- Problem -
Quote the records below word for word, please, from the very first line through the one that contains "scn.camera = cam", and nothing beyond it.

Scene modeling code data
%%
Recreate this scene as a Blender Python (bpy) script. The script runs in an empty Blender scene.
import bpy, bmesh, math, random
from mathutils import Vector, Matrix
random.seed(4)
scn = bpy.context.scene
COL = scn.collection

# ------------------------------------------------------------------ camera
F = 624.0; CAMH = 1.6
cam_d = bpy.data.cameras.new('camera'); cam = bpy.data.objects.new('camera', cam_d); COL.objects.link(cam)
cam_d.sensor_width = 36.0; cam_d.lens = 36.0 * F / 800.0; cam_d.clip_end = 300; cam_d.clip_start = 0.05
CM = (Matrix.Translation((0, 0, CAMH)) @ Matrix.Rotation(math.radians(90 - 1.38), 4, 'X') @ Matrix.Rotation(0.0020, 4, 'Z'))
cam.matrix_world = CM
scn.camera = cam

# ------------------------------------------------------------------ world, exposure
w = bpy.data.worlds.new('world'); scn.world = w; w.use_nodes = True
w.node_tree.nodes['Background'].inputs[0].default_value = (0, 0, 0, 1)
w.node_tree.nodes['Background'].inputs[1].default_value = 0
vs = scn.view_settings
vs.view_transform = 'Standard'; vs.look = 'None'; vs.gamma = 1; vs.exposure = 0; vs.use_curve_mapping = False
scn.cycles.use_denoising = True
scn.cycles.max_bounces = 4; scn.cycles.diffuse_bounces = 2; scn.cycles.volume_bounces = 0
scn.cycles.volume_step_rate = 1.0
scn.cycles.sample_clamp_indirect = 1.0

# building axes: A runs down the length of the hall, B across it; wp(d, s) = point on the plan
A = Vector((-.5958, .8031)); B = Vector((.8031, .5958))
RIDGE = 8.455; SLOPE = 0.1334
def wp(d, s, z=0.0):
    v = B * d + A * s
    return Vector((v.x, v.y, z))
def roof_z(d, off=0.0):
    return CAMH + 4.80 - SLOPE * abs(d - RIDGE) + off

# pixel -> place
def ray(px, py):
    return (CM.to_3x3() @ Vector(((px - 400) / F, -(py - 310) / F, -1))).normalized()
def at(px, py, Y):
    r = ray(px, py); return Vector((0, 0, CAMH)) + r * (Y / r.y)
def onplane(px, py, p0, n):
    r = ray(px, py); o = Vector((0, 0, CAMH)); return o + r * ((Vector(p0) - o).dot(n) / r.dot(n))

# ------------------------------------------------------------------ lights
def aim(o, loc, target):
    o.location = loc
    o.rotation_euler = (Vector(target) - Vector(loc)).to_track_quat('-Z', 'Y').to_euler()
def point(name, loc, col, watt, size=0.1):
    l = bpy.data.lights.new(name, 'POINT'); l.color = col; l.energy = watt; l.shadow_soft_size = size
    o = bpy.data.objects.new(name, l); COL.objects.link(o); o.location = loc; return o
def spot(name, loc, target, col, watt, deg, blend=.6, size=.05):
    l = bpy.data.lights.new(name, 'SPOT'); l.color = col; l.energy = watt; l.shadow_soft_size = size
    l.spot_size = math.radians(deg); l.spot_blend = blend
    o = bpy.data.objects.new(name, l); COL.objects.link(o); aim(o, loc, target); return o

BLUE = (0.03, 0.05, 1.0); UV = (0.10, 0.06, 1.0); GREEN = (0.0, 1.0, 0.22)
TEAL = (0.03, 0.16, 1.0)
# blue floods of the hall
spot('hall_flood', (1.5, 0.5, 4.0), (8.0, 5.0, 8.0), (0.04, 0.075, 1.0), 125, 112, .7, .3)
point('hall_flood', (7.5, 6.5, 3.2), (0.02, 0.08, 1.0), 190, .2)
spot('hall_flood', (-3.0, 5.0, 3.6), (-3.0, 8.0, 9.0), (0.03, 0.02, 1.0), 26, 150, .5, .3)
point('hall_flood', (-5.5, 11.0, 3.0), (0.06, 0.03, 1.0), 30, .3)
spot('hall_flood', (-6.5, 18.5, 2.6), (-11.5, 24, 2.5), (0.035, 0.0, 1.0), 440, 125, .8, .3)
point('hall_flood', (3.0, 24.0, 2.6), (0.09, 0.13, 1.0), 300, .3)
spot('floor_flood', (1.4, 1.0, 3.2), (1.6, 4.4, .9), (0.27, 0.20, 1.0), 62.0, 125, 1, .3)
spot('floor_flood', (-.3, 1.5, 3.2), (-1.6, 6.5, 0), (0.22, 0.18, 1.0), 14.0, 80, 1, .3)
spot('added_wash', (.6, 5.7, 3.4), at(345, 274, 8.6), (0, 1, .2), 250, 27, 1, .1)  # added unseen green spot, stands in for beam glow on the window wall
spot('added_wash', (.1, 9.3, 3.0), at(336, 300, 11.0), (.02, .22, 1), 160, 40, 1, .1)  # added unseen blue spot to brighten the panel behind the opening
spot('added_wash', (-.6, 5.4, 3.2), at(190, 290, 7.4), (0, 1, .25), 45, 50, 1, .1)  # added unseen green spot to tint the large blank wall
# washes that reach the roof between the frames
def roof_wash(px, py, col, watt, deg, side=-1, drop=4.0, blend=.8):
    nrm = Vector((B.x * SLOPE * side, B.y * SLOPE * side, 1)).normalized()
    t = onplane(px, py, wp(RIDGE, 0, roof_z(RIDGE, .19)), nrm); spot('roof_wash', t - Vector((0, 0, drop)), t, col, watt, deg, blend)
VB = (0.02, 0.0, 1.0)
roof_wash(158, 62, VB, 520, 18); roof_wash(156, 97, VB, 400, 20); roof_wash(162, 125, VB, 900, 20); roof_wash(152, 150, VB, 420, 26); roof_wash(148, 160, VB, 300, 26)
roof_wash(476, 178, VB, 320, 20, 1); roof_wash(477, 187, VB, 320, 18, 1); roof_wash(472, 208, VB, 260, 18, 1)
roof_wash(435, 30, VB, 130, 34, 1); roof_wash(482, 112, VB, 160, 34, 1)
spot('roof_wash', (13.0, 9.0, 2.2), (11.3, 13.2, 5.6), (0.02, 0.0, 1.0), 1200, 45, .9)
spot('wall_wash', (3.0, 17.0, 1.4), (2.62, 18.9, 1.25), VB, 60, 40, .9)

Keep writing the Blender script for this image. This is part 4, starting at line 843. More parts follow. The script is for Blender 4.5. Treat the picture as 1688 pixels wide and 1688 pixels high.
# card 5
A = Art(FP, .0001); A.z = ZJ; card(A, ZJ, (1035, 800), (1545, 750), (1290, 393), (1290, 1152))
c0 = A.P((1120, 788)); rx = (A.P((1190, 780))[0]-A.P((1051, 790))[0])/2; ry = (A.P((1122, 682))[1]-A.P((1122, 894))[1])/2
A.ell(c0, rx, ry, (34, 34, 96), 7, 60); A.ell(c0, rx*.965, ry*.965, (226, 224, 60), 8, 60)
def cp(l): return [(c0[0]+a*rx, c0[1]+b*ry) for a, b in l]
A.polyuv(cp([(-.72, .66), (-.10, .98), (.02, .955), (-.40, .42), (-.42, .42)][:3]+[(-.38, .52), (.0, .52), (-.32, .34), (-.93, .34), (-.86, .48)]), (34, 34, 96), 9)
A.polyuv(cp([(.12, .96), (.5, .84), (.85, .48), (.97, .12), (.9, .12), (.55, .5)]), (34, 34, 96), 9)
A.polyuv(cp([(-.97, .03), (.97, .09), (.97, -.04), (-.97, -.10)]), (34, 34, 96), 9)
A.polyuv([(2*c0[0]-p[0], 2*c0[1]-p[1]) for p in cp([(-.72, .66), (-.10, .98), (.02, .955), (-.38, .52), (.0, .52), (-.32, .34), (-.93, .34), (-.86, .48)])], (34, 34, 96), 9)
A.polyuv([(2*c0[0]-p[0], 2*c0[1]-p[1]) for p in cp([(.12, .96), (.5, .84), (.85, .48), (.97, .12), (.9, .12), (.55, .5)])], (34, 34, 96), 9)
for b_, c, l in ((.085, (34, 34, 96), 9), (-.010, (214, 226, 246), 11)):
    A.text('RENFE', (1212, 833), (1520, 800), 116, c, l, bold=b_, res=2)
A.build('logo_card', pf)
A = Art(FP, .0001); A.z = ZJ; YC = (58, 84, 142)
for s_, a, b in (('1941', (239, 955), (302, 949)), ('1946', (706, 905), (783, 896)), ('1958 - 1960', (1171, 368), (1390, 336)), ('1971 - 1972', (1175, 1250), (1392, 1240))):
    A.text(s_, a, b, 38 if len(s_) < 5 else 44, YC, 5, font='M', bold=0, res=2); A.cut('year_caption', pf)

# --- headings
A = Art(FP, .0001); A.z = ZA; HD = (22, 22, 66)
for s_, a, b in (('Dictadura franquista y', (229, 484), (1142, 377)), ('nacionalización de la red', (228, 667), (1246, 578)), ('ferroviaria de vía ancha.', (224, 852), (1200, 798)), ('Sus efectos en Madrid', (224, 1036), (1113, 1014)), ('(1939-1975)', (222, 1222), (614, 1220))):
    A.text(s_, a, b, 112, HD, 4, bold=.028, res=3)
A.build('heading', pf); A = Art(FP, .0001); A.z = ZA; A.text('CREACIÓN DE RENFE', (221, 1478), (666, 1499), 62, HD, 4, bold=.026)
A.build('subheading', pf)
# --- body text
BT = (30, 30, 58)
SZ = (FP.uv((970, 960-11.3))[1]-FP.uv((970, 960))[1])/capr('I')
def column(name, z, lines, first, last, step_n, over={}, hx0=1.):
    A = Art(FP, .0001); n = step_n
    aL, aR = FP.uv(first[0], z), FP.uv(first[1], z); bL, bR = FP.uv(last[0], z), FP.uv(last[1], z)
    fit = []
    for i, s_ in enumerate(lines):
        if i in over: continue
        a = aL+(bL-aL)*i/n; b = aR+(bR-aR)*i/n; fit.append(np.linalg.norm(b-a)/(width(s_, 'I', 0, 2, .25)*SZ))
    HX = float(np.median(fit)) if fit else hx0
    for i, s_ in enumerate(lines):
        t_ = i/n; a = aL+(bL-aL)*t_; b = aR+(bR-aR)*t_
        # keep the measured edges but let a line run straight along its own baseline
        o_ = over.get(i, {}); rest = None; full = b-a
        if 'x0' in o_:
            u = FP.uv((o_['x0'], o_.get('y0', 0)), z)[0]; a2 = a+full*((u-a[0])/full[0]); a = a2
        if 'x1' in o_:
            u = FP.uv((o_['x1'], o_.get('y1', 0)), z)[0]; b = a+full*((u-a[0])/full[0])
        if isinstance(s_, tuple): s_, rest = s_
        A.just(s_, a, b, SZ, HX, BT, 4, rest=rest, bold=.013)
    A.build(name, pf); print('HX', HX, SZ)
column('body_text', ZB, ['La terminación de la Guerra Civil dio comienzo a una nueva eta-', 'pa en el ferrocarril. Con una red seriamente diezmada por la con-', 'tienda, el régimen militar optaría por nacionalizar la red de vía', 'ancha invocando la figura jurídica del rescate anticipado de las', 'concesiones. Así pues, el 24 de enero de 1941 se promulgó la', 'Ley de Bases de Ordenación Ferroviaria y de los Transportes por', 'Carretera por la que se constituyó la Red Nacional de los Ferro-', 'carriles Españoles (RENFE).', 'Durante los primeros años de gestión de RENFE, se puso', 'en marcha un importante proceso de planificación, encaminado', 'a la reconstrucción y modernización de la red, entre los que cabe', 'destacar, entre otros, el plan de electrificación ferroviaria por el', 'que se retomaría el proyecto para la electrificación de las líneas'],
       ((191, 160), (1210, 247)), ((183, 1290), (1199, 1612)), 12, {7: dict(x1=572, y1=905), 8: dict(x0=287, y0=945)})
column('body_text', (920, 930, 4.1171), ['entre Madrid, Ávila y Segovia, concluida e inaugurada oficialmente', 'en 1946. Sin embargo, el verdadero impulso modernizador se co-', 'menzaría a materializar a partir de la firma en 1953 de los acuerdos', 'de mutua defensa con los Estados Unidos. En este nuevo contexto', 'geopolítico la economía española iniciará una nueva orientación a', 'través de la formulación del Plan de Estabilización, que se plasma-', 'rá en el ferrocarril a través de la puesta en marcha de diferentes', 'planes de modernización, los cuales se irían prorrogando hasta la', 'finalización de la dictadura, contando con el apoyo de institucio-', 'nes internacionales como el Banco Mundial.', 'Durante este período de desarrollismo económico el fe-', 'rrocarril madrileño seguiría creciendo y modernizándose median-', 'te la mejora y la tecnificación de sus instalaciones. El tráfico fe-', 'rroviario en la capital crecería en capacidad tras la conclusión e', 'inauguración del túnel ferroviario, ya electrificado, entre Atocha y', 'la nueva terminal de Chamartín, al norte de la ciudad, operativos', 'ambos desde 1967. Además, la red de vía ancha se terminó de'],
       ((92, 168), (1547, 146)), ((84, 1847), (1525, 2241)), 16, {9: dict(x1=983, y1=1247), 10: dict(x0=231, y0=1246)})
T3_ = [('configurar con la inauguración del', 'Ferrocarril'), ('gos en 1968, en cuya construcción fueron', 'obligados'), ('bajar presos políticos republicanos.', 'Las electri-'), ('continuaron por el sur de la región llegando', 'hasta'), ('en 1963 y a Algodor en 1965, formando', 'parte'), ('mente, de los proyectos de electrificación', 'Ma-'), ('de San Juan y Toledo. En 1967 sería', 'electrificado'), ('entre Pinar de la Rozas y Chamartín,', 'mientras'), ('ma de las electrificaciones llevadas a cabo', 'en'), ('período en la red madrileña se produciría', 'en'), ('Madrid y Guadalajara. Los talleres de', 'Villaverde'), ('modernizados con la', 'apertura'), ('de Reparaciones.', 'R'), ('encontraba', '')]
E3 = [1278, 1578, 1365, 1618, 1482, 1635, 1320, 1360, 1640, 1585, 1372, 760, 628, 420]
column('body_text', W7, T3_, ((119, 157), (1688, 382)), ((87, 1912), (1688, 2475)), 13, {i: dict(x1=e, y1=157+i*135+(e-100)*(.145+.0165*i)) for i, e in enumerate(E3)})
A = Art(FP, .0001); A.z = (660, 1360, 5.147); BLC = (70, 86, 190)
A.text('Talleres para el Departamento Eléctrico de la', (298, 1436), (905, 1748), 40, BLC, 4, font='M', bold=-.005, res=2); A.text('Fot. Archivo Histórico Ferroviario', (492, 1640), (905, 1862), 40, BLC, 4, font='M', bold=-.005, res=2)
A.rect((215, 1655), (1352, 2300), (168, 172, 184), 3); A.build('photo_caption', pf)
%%
- Expected output -
Recreate this scene as a Blender Python (bpy) script. The script runs in an empty Blender scene.
import bpy, bmesh, math, random
from mathutils import Vector, Matrix
random.seed(4)
scn = bpy.context.scene
COL = scn.collection

# ------------------------------------------------------------------ camera
F = 624.0; CAMH = 1.6
cam_d = bpy.data.cameras.new('camera'); cam = bpy.data.objects.new('camera', cam_d); COL.objects.link(cam)
cam_d.sensor_width = 36.0; cam_d.lens = 36.0 * F / 800.0; cam_d.clip_end = 300; cam_d.clip_start = 0.05
CM = (Matrix.Translation((0, 0, CAMH)) @ Matrix.Rotation(math.radians(90 - 1.38), 4, 'X') @ Matrix.Rotation(0.0020, 4, 'Z'))
cam.matrix_world = CM
scn.camera = cam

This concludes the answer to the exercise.